Works by dead white European men have dominated concert stages for generations.  Recent events highlighting systemic racism and sexism have prompted musicians to re-evaluate the long-standing canon of Classical composers to question why works from historically under-represented composers have been largely overlooked.  Lawrence Conservatory piano professor Anthony Padilla will examine the roots of the traditional Western canon of piano literature and share his and his students' explorations into piano works by women, Latinx, Asian, Black and indigenous composers of color, including recent works by Navajo pianist/composer Connor Chee, Afro-Cuban composer Tania León, Cambodian composer Chinary Ung, and other composers from the Asian,  and African diasporas.  He will also discuss problematic issues of cultural appropriation and will encourage seminar participants to share their own adventures into the expanding canon of concert music.

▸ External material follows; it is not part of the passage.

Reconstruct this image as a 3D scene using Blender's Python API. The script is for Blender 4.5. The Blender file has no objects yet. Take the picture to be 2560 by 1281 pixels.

Anthony Padilla, professor of piano and chamber music at the Lawrence University Conservatory of Music, receives acclaim for performances of “enormous freshness, vitality, and poetry” (Chicago Tribune). Awarded the American Pianists Association’s Beethoven Fellowship and top prize at the Concert Artists Guild International Competition, he is also a laureate of the Naumburg, Bachauer, Kapell, and Cleveland International Piano Competitions. A nationally certified teacher of the Music Teachers National Association, Padilla’s students regularly earn top prizes at state, national and international competitions. His recordings include the premiere of Coleridge-Taylor Perkinson’s Statements: Second Sonata for Piano, transcriptions of organ and orchestral works for extended range keyboard, and chamber works by American women and Latin American composers, recorded with the Arcos Piano Trio, recent recipients of an Artistic Excellence grant by the National Endowment for the Arts. His popular seminars at Björklunden have included surveys of The Great Pianists, The Piano Trio, Musical Humor, Piano Works of Chopin, Robert Schumann, and Franz Liszt, and The Art of Piano Transcription.